The story continues to more recent history that is extremely relevant today such as the birth of Israel and its consequences. The effects of media in the west and the implication that ‘Islam and violence keep close company’ (Karabell 2007; 286). Dubai and its embracing of the logic of global capitalism, the underestimation of a middle eastern country that isn’t defined by its conflict with the west or by Muslims locked in battle with Christians and Jews but is an underrated testament to the ability of all to live within a common cause, that being unentrenched in the history, nations such as Dubai and china can and are really rushing into the 21st century in prosperity (karabell 2007; 290). This part of the book is surprising as it could easily be misconstrued as encouraging capitalism but I think it is going beyond that, taking a fresh perspective to warn of the real danger of Muslims, Christians and Jews being so caught up in a history of perceived conflict that they may miss the opportunities of the future, the opportunities that can be created and were historically created by a relationship of respect cooperation and coexistence.

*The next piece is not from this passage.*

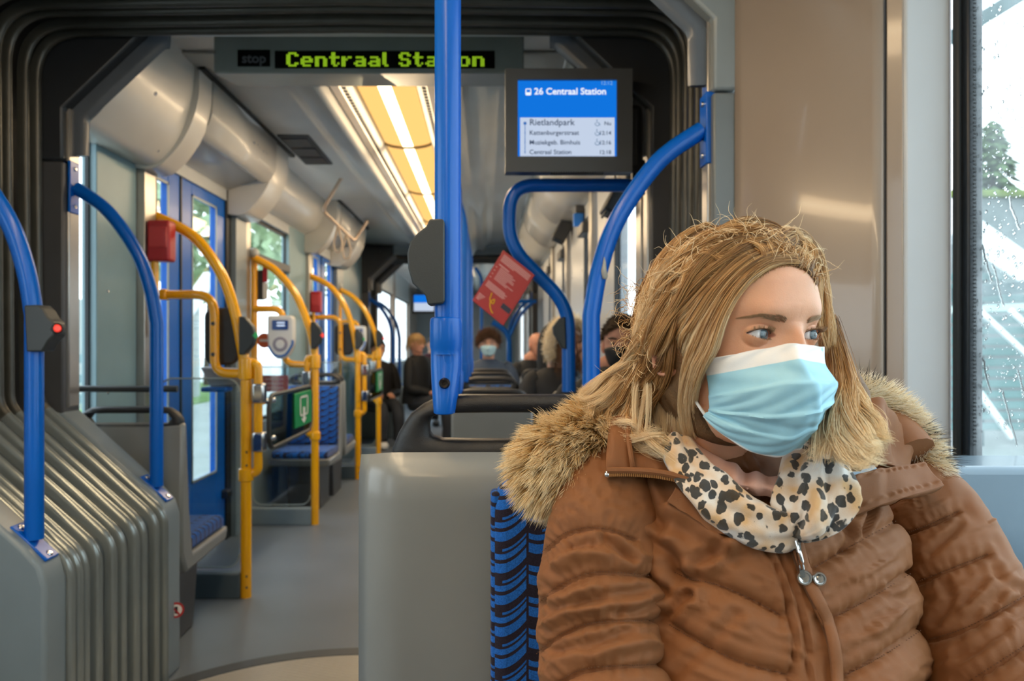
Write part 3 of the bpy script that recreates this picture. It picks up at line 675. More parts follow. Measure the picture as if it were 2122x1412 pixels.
# worn patch on t3
pw = W(1250, 575, 1.955)
G = []
for i, a in enumerate(np.linspace(-.55, .25, 6)):
    G.append([])
wpts = [W(px, py, 1.93) for px, py in ((1252, 532), (1256, 545), (1257, 560), (1260, 572), (1257, 580), (1249, 577), (1246, 562), (1249, 548))]
MB().add(wpts, [tuple(range(8))]).obj('worn_patch', pm('bare_primer', '#a9a59c', .5), t3, solid=.002)
def stop_box(poly_px, Y, parent, dep=.046, btn=None, bcol=None, mat=None):
    P = [(W(a, b, Y).x, W(a, b, Y).z) for a, b in poly_px]
    o = MB().prism(P, Y-dep/2, Y+dep/2).obj('button_box', mat or DARKP, parent, bevel=.004, seg=3)
    if btn:
        p = W(btn[0], btn[1], Y-dep*.35); ax = Vector((btn[2], -1, .15)).normalized(); r = btn[3]
        MB().lathe([(0, .006), (r*.7, .0055), (r, .002), (r, -.006)], p, ax, 18).obj('button', bcol, parent)
        MB().lathe([(r, .001), (r*1.1, .005), (r*1.4, .003), (r*1.45, -.008)], p, ax, 18).obj('button_ring', BLACKP, parent)
    return o
BTNR = pm('stop_button_red', '#e8453a', .4, emit='#ff3a28', es=.5); BTNG = pm('open_button_green', '#1f9a55', .4, emit='#18a050', es=.15)
stop_box([(63, 634), (93, 633), (104, 644), (113, 660), (123, 668), (126, 682), (124, 696), (112, 708), (100, 729), (68, 729)], 1.95, t1, .056, (118, 681, .9, .010), BTNR)
# vertical blue pole with fork foot on the seat handle
vp = empty('grab_pole', (-.06, 1.2, 1.04), 'thick blue vertical pole clamped on the black seat handle', 'grab pole')
px0 = W(928, 0, 1.2).x
MB().tube([(px0, 1.2, 1.10), (px0, 1.2, 2.26)], .0205, 28).obj('tube', BLUE, vp)
MB().lathe([(.0205, .058), (.0238, .056), (.025, .050), (.025, .012), (.0235, .008), (.0235, 0)], (px0-.003, 1.2, W(0, 735, 1.2).z), (0, 0, 1), 32).obj('sleeve', BLUE, vp)
G = []
for py, hw, hd, dx in ((734, .0238, .024, -.003), (760, .0236, .026, -.003), (790, .0222, .031, -.0035), (820, .0200, .035, -.004), (846, .0180, .037, -.0045), (855, .0168, .036, -.005), (857, .014, .033, -.005)):
    z = W(0, py, 1.2).z; row = []
    for k in range(32):
        a = 2*math.pi*k/32; ca, sa = math.cos(a), math.sin(a)
        row.append((px0+dx+hw*math.copysign(abs(ca)**.75, ca), 1.205+hd*math.copysign(abs(sa)**.75, sa), z))
    G.append(row)
b = MB().grid(G, closev=True); b.add(G[-1], [tuple(range(32))]); b.obj('fork', BLUE, vp)
sp_ = W(921, 795, 1.172)
MB().lathe([(0, .001), (.0026, .001), (.003, .004), (.0062, .0045), (.0085, .001), (.0088, -.006)], sp_, (0, -1, 0), 20).obj('bolt', pm('bolt_dark', '#3a3634', .25, metal=.8), vp)
stop_box([(893, 459), (919, 459), (923, 464), (923, 626), (919, 631), (889, 634), (884, 615), (858, 590), (849, 560), (847, 530), (853, 506), (868, 488), (886, 474)], 1.19, vp, .05)
# receding blue poles along the aisle seats
for i, y in enumerate((3.40, 4.58, 5.38, 6.08)):
    e = empty('grab_pole', (-.13, y, .9), 'slim blue pole on the aisle seats behind the thick pole, %s of four' % ordn[i], 'grab pole', 'blue poles on the aisle seats')
    MB().tube(fillet([(-.128, y, .93), (-.128, y, 1.86), (-.20, y, 2.12), (-.20, y, 2.2)], .08), .0215, 14).obj('tube', BLUE, e)
    MB().lathe([(.0215, .06), (.026, .058), (.026, .0), (.022, -.05)], (-.128, y, .97), (0, 0, 1), 16).obj('clamp', BLUE, e)
# blue loop of bent tube at the far portal, with a dark button box
lp = empty('grab_pole', (.2, 2.66, .9), 'bent blue tube loop below the screen with a red card', 'grab pole')
L = [W(a, b, 2.66) for a, b in ((1322, 391), (1300, 384), (1058, 384), (1054, 508), (1178, 634), (1179, 812))]
MB().tube(fillet(L, [0, .03, .085, .085, .085, 0], 8), .0235, 18).obj('tube', BLUE, lp)
MB().box(.50, .545, 2.645, 2.675, 1.66, 1.78).obj('bracket', DARKP, lp, bevel=.004)
stop_box([(1170, 657), (1172, 724), (1163, 722), (1157, 708), (1147, 692), (1145, 678), (1150, 670), (1158, 660)], 2.655, lp, .05)
# blue braces far away
for i, (pts, lab) in enumerate(((((1055, 700), (1075, 655), (1105, 625)), 'thin blue brace behind the red card'), (((1060, 625), (1112, 625)), 'short blue crossbar behind the red card'),
        (((985, 555), (998, 575), (998, 916)), 'thin bent blue rail behind the aisle poles'), (((1020, 668), (1055, 690), (1058, 916)), 'bent blue pole next to the masked young man'))):
    e = MB().tube(fillet([W(a, b, 9.0) for a, b in pts], .15), .02*(1.6 if i == 3 else 1.1), 10).obj('grab_rail', BLUE); tag(e, lab, 'grab rail')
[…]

One thing I absolutely loved about this book is that it has maps in it so that you can really visualize the history it’s explaining. It has a thorough index which makes it a great reference book if you want to refer to just one particular era or place or topic. With both pro’s and con’s the chapters merge into each other which makes it difficult to simply open at a chapter when using it for reference, however, this ensures it flows and is read almost as you want to get to the end of a novel to see what happens next, you almost forget at times that you are reading about reality. Being a bit of a free spirited hippy at heart I tend to avoid structured history as it goes right over my head but this book was beautifully written to really capture the imagination and it creates pictures of the personalities and lives of the people influencing that history and this is what makes it both real and relevant as well as personal and enticing, something I have not found in such an informative book before.